▶ [To be done] Return only the lines running from the line that holds "(0.2, 0.19, 0.165))" to the line that holds "M.noise(25, 5, .7), .5), .4))", including both.

Scripts that build scenes

*****

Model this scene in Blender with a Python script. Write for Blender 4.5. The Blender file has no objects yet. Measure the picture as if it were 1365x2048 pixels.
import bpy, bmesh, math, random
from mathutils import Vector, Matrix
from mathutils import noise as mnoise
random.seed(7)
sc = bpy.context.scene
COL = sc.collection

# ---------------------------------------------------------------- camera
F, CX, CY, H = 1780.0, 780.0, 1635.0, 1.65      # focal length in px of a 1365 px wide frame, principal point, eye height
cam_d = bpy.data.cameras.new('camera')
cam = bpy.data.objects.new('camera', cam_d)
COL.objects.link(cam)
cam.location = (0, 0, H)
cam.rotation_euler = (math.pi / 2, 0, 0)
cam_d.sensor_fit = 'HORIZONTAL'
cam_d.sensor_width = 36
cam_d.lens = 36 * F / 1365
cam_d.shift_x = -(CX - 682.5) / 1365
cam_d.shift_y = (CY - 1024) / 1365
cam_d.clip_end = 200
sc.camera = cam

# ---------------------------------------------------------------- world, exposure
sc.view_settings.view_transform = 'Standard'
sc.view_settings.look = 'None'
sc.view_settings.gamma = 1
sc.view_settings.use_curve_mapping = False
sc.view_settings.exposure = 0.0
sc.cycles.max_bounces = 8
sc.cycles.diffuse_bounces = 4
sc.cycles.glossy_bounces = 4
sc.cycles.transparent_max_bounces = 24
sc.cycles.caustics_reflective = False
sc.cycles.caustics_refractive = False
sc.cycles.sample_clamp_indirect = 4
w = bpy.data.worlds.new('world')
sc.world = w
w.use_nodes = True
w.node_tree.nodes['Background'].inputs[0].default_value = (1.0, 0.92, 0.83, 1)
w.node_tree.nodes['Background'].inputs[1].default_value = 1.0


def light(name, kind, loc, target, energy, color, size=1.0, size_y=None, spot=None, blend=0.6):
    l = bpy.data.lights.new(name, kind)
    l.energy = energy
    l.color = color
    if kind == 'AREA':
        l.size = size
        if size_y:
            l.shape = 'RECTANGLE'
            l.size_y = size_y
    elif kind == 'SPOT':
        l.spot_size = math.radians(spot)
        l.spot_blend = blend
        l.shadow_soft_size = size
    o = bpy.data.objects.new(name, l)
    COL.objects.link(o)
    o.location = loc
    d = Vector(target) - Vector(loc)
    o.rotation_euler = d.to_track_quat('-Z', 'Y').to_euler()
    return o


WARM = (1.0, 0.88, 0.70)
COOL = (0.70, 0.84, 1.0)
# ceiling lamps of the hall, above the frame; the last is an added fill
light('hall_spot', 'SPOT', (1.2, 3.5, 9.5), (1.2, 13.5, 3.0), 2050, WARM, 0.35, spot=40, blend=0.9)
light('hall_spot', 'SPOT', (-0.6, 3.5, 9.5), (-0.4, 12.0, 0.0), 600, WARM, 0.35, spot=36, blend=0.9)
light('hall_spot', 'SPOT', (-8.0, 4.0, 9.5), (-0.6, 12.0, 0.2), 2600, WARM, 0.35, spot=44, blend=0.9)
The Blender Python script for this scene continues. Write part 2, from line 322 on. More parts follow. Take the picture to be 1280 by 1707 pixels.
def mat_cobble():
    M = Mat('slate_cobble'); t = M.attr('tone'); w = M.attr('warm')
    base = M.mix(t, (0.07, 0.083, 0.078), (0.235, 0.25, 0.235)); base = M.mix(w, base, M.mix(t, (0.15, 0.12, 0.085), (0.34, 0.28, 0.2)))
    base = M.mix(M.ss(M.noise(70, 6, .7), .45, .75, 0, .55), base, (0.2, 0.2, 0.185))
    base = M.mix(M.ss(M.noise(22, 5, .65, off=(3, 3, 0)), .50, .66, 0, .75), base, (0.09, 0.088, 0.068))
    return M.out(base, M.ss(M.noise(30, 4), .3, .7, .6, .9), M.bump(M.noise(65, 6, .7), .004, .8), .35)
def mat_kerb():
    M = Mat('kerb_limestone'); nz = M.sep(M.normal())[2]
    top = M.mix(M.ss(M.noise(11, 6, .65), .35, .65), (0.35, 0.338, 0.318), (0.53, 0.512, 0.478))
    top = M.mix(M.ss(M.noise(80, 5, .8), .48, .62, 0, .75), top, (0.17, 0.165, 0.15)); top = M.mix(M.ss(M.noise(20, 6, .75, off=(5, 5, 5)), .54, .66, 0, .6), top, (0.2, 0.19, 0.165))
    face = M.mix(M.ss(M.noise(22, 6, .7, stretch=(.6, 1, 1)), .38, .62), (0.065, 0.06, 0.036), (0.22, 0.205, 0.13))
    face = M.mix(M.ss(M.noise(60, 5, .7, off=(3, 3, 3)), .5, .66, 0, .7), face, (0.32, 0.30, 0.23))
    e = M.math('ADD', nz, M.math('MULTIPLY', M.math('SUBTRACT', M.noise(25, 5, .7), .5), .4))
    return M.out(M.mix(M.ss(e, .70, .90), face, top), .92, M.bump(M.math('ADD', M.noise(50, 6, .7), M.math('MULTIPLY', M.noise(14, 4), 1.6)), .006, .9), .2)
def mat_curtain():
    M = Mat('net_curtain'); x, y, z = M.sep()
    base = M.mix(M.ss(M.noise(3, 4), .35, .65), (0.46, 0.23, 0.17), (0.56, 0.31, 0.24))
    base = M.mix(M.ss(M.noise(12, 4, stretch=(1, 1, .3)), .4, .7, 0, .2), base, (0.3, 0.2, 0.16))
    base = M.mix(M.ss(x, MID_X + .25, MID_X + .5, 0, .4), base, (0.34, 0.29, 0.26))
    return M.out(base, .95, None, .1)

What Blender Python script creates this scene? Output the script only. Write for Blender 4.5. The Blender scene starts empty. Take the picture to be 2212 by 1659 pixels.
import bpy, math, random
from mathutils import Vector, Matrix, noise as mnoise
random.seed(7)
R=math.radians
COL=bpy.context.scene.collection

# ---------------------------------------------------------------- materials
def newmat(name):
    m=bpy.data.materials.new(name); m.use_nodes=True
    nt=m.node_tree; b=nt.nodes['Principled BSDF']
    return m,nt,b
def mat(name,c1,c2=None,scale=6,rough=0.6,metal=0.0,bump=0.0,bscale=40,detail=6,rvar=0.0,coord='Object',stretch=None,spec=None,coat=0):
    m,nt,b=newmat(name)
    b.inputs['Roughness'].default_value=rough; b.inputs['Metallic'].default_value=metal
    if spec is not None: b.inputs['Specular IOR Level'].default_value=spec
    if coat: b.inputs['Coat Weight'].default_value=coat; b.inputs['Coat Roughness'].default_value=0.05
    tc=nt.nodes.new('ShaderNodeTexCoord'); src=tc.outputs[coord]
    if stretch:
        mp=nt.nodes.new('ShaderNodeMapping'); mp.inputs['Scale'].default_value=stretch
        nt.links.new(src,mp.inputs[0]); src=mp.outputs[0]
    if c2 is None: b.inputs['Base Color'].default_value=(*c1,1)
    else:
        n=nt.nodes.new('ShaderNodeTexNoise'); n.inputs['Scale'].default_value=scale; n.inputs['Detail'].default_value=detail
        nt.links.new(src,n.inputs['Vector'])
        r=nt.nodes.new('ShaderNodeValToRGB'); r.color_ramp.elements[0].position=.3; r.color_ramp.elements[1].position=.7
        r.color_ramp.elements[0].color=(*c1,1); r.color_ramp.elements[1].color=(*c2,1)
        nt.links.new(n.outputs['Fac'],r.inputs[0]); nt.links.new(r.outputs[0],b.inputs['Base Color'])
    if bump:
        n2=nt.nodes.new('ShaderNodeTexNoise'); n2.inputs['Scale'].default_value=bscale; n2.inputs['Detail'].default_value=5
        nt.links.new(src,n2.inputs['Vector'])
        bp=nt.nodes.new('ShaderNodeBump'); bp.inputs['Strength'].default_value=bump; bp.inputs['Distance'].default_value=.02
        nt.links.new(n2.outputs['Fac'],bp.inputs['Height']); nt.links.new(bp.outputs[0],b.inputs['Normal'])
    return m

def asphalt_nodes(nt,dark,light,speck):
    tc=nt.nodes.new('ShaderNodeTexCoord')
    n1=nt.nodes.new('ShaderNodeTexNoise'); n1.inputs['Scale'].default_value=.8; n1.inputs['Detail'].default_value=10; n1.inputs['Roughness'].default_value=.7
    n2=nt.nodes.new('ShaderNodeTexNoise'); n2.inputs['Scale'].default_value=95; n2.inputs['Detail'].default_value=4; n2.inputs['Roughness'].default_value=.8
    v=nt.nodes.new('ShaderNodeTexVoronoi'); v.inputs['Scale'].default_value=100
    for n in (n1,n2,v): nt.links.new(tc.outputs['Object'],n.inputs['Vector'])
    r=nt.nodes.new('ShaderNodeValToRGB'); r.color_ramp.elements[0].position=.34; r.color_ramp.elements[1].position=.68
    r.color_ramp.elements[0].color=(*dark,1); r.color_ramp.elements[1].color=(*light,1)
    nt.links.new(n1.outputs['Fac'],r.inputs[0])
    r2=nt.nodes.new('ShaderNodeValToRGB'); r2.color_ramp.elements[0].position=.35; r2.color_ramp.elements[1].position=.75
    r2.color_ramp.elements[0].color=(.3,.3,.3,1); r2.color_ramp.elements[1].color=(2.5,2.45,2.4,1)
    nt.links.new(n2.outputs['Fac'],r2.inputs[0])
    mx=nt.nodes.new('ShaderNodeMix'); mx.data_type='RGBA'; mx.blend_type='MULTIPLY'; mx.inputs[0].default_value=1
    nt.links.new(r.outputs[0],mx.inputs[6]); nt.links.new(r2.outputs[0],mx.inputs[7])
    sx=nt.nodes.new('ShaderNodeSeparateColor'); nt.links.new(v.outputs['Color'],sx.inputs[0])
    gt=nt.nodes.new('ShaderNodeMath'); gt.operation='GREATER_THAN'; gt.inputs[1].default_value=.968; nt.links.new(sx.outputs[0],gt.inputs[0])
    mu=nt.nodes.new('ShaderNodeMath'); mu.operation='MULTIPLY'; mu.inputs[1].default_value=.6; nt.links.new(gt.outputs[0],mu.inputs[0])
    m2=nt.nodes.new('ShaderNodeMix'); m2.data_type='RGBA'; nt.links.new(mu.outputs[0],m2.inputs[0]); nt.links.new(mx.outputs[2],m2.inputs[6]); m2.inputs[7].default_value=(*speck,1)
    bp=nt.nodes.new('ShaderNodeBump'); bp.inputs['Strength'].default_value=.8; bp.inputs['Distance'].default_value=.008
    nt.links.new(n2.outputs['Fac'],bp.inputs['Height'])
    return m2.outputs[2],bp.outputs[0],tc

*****

▶ [Written response]
    top = M.mix(M.ss(M.noise(80, 5, .8), .48, .62, 0, .75), top, (0.17, 0.165, 0.15)); top = M.mix(M.ss(M.noise(20, 6, .75, off=(5, 5, 5)), .54, .66, 0, .6), top, (0.2, 0.19, 0.165))
    face = M.mix(M.ss(M.noise(22, 6, .7, stretch=(.6, 1, 1)), .38, .62), (0.065, 0.06, 0.036), (0.22, 0.205, 0.13))
    face = M.mix(M.ss(M.noise(60, 5, .7, off=(3, 3, 3)), .5, .66, 0, .7), face, (0.32, 0.30, 0.23))
    e = M.math('ADD', nz, M.math('MULTIPLY', M.math('SUBTRACT', M.noise(25, 5, .7), .5), .4))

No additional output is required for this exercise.